Hand gestures are to Italian conversation what punctuation is to writing.

For Italians, hands can be used as exclamation points, commas, question marks and much more.

It’s estimated that 250 hand gestures exist in Italy.

Here’s a guide to five of the most popular ones.

Finger purse

This is by far the most famous Italian hand gesture and has become an international icon.

It basically translates to “What the hell are you doing/saying?”, “What’s going on?”, or “What the hell?”, and usually has a negative connotation.

Bunch your fingers together, with tips touching and pointing upwards.

Hold your arm around a foot from your body.

You can either hold your hand still or move it up and down at the wrist.

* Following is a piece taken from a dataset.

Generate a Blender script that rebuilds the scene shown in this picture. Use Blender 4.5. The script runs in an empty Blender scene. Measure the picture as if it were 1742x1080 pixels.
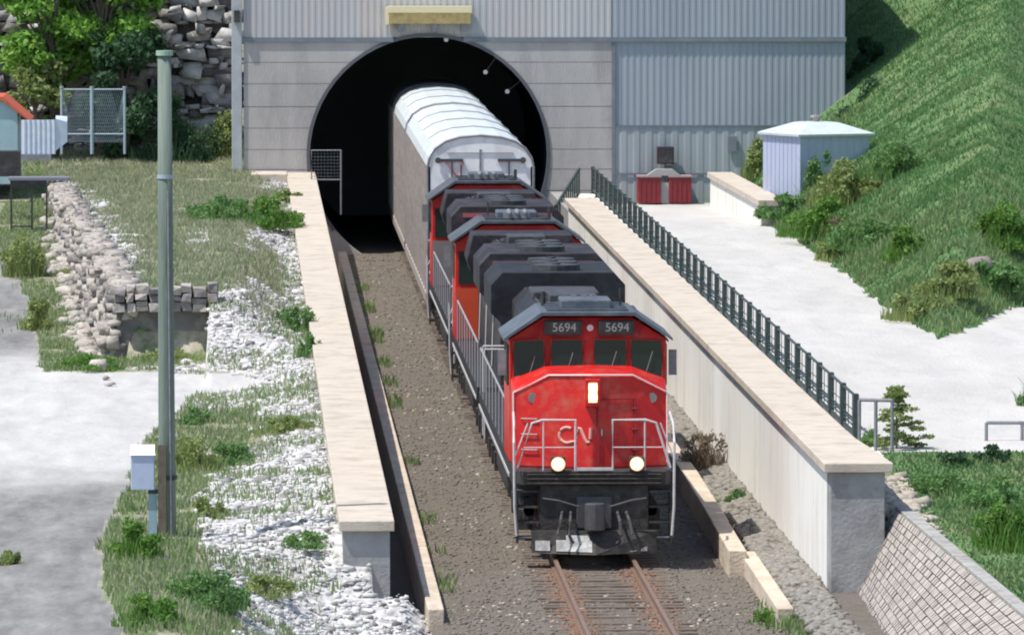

Just like any other Italian gesture, your accompanying facial expression is essential to show what you actually mean when you’re using your hands.

Chin flick

This is another popular gesture which has a whole lot of attitude.

The chin flick is very common among kids, but it’s not just restricted to the younger generations!

While it looks a little like an insult, it simply means “I don’t care/I don’t give a damn”.

Bend your arm at the elbow, palm and fingers facing your body.

Bring your hands to your throat and run your fingers lightly upward from your neck past the tip of your chin.

For the meaning of the gesture to be more effective, your mouth has to do a little reverse smile.

Cheek screw

This hand gesture is used by both young and old in Italy.

Translating to “Delicious!”, parents often use this gesture to encourage children to eat.

Extend the index finger of one hand and corkscrew it into the cheek.

Accompany this gesture with a big smile to make it more effective.

Circle in the air

This classic is used to say “See you later” or “We’ll catch up/talk later.”

You might use it if somebody calls you while you’re in the middle of a conversation and you have to pick up, or if you see a friend across the street but can’t stop to talk.

With your hand at your side, extend one index finger and trace a small circle in the air.

Line in the air

If you feel like you want to compliment something that’s too perfect for words, this gesture says it all.

Literally meaning “Perfect”, it can be used in many different contexts and has positive connotations.

Form a circle with the thumb and index finger, extend the other three fingers and draw a straight line horizontally.